A Highly-Efficient Error Detection Technique for General Matrix Multiplication using Tiled Processing on SIMD Architecture

TL;DR: In this article , an algorithm-based fault tolerance (ABFT) approach is proposed to detect silent errors in general matrix multiplication (GEMM) computations traced to hardware sources.

Abstract: General Matrix Multiplication (GEMM) is instrumental in myriads of scientific, high-performance computing, and machine learning applications such as computer vision, recommendation models, and weather forecasts. It is vital to make them fail-safe in safety-critical and high-precision applications. Companies like Meta and Google have recently reported sporadic silent errors in GEMM computations traced to hardware sources. Silent errors are hard to detect, requiring specialized solutions to detect them.

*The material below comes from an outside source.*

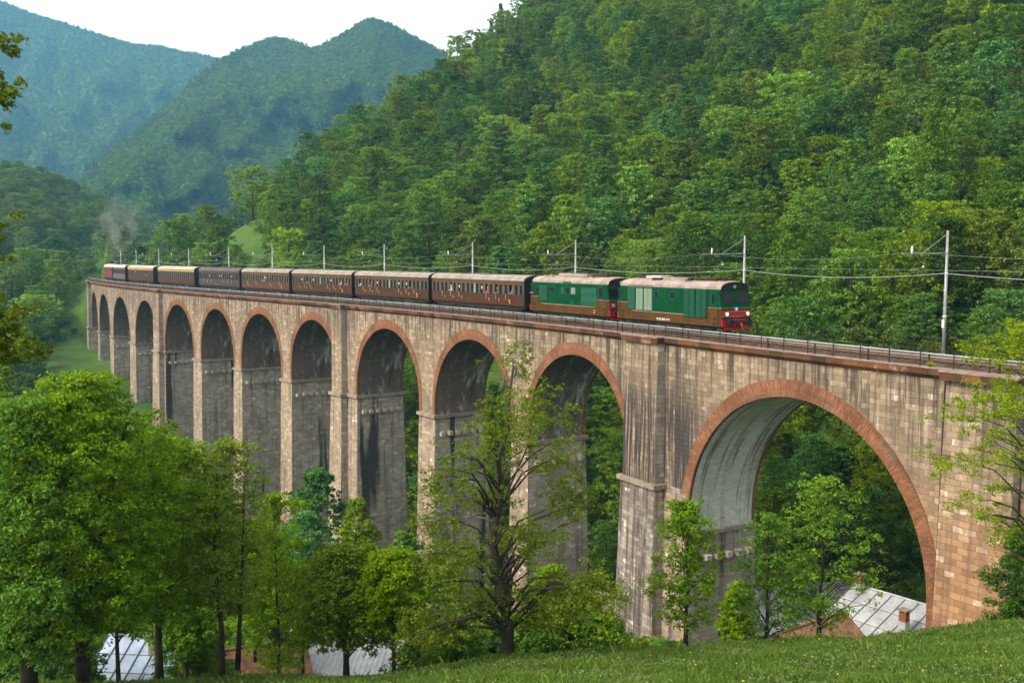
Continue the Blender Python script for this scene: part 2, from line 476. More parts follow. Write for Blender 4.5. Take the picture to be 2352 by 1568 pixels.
# ------------------------------------------------------------------ the line of the viaduct (front edge of the cornice, top = height 0)
KAP = [-0.00601524980279729, 0.0019498204252606807, 0.002704672907049205, 0.0011167277639347343, -0.00030446377893882874,
       -0.0012631362870822373, -0.0014670992485136549, -0.0025130762586772384, -0.005935072127269946]
_s = np.arange(-60, 340.01, 0.25)
_k = np.interp(_s, np.linspace(0, 260, 9), KAP)
_k[_s < 0] = 0.0
_k[_s > 260] = -0.0075
_i0 = int(np.argmin(abs(_s)))
_th = np.concatenate([[0], np.cumsum((_k[1:] + _k[:-1]) / 2 * 0.25)])
_th += 2.1436256616795353 - _th[_i0]
_x = np.concatenate([[0], np.cumsum((np.cos(_th[1:]) + np.cos(_th[:-1])) / 2 * 0.25)])
_y = np.concatenate([[0], np.cumsum((np.sin(_th[1:]) + np.sin(_th[:-1])) / 2 * 0.25)])
_x += 26.936928122155102 - _x[_i0]
_y += 51.129095141396625 - _y[_i0]


def W(s, d=0.0, z=0.0):
    x, y, th = np.interp(s, _s, _x), np.interp(s, _s, _y), np.interp(s, _s, _th)
    return (float(x + sin(th) * d), float(y - cos(th) * d), float(z))


def WH(s):
    return float(np.interp(s, _s, _th))


# ------------------------------------------------------------------ ground surface
CREST = [(-700, 1580, 30), (0, 1576, 30), (400, 1566, 31), (900, 1548, 32), (1150, 1514, 32), (1420, 1492, 33), (1700, 1479, 33.5),
         (1900, 1471, 34), (2150, 1445, 35), (2352, 1425, 36), (3000, 1360, 40)]
_cp = [pix(*c) for c in CREST]
_ca = np.array([c[0] / c[1] for c in _cp]); _cy = np.array([c[1] for c in _cp]); _cz = np.array([c[2] for c in _cp])
_cs = np.array([0.33, 0.33, 0.33, 0.33, 0.33, 0.31, 0.29, 0.28, 0.265, 0.255, 0.24])

HCTL = []
for x, y, Z in [(2352, 750, 92), (2352, 500, 108), (2352, 250, 138), (2352, 0, 174), (2352, -200, 215),
                (2000, 690, 104), (2000, 500, 124), (2000, 250, 162), (2000, 0, 208), (2000, -200, 262),
                (1700, 640, 122), (1700, 450, 150), (1700, 200, 205), (1700, 0, 265), (1700, -150, 320),
                (1400, 630, 140), (1400, 450, 172), (1400, 200, 250), (1400, 0, 332), (1400, -100, 400),
                (1240, 605, 152), (1240, 400, 198), (1240, 200, 272), (1240, 2, 395),
                (1140, 55, 385), (1140, 250, 270), (1030, 600, 172), (1030, 400, 218), (1030, 250, 275), (1030, 128, 352),
                (960, 180, 325), (850, 600, 192), (850, 450, 226), (850, 330, 262), (850, 232, 308),
                (700, 600, 206), (700, 480, 240), (700, 400, 268), (700, 330, 296),
                (560, 600, 218), (560, 462, 290), (400, 590, 236), (400, 545, 262), (400, 498, 292),
                (250, 590, 280), (250, 560, 300), (250, 535, 340), (120, 700, 262), (120, 640, 285), (100, 585, 320),
                (0, 720, 240), (0, 650, 280), (-150, 640, 260), (-150, 760, 210),
                (2700, 700, 85), (2700, 400, 110), (2700, 100, 150), (2700, -200, 200)]:
    p = pix(x, y, Z)
    HCTL.append((p[0], p[1], p[2] - (8.5 if 200 < x <= 700 else 11.0)))
HCTL += [(*pix(545, 575, 236)[:2], pix(545, 575, 236)[2] - 0.5), (*pix(560, 520, 258)[:2], pix(560, 520, 258)[2] - 0.5),
         (*pix(600, 590, 232)[:2], pix(600, 590, 232)[2] - 0.5), (*pix(160, 820, 244)[:2], pix(160, 820, 244)[2]),
         (*pix(180, 770, 262)[:2], pix(180, 770, 262)[2])]
for s_, z_ in ((-25, -8), (0, -17), (16, -24), (31, -28), (52, -32), (72, -36), (93, -38), (112, -38.5), (130, -36), (148, -32), (167, -28), (188, -24),
               (208, -21), (227, -19), (245, -17), (270, -15), (300, -10)):
    HCTL.append(W(s_, 0, z_)); HCTL.append(W(s_, 8, z_ + 0.5)); HCTL.append(W(s_, 19, z_ * 0.86))
for X, Y, Z in ((-40, 60, -20), (-20, 62, -21), (0, 62, -21), (12, 60, -20), (-70, 80, -24), (-50, 100, -30), (-25, 95, -30), (-90, 120, -28), (-75, 150, -30), (-120, 170, -26),
                (-130, 230, -22), (-110, 230, -20), (-180, 200, -24), (40, 44, -9), (60, 55, -6), (-120, 80, -22), (-200, 120, -20), (30, 74, -23), (24, 70, -23), (38, 82, -20)):
    HCTL.append((X, Y, Z))
# behind the crest of the spur the ground falls away again
for x, y, Z, dz in ((1240, 2, 480, 45), (1030, 128, 430, 45), (850, 232, 380, 40), (700, 330, 370, 40), (560, 462, 370, 35), (400, 500, 380, 30), (250, 540, 430, 25), (1400, -100, 500, 20), (100, 600, 420, 25)):
    p = pix(x, y, Z); HCTL.append((p[0], p[1], p[2] - 10.5 - dz))
HCTL = np.array(HCTL)


def _rbf_fit(P):
    d = np.sqrt(((P[:, None, :2] - P[None, :, :2]) ** 2).sum(-1))
    n = len(P)
    A = np.zeros((n + 3, n + 3))
    A[:n, :n] = -d + np.eye(n) * 1.5 * -1
    A[:n, n] = A[n, :n] = 1
    A[:n, n + 1:] = P[:, :2]; A[n + 1:, :n] = P[:, :2].T
    b = np.concatenate([P[:, 2], [0, 0, 0]])
    return np.linalg.solve(A, b)


_RB = _rbf_fit(HCTL)


def rbf(X, Y):
    X = np.atleast_1d(np.asarray(X, float)); Y = np.atleast_1d(np.asarray(Y, float))
    out = np.zeros(X.shape)
    n = len(HCTL)
    for k in range(n):
        out -= _RB[k] * np.sqrt((X - HCTL[k, 0]) ** 2 + (Y - HCTL[k, 1]) ** 2)
    return out + _RB[n] + _RB[n + 1] * X + _RB[n + 2] * Y


def ground(X, Y):
    X = np.atleast_1d(np.asarray(X, float)); Y = np.atleast_1d(np.asarray(Y, float))
    a = X / np.maximum(Y, 4.0)
    yc = np.interp(a, _ca, _cy); zc = np.interp(a, _ca, _cz); sl_ = np.interp(a, _ca, _cs)
    mead = zc + sl_ * (yc - Y)
    drop = zc - 0.50 * np.minimum(Y - yc, 3) - 0.60 * np.maximum(Y - yc - 3, 0)
    far = rbf(X, Y)
    t = np.clip((Y - yc - 6) / 22.0, 0, 1); t = t * t * (3 - 2 * t)
    return np.where(Y < yc, mead, drop * (1 - t) + far * t)


def gz(x, y): return float(ground(x, y)[0])


def grid_mesh(name, xs, ys, fn, mat, smooth=True):
    XX, YY = np.meshgrid(xs, ys)
    ZZ = fn(XX.ravel(), YY.ravel())
    V = np.stack([XX.ravel(), YY.ravel(), ZZ], 1)
    nx, ny = len(xs), len(ys)
    i = (np.arange(ny - 1)[:, None] * nx + np.arange(nx - 1)[None]).ravel()
    F = np.stack([i, i + 1, i + 1 + nx, i + nx], 1)
    return quick_mesh(name, V, F, [mat], smooth=smooth)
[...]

Hardware redundancy approaches such as double or triple modular redundancy effectively detect or correct such errors, but they have a large area and power overhead. Algorithm-based Fault Tolerance (ABFT) has been shown to offer an effective alternative at a far lower overhead. Modern CPUs feature advanced vector extensions (AVX) capable of executing SIMD instructions. This paper describes a new ABFT approach designed to take advantage of the AVX feature. Our core algorithm relies on the classical tile-based outer-product approach but enhances standard check-sum calculation using a tile vector. The implementation parameters are fine-tuned to fit the available number of AVX registers. Our results indicate that we can achieve 100% error detection in GEMM at an overhead of just 0.21% for the integer data type. Unfortunately, due to rounding errors, addition of floating-point numbers is not an associative operation, creating difficulties for ABFT. To mitigate the impact of rounding errors, we introduce the concept of relative error checking and perform error analysis for various error classes to show that the proposed approach totally eliminates false positive errors.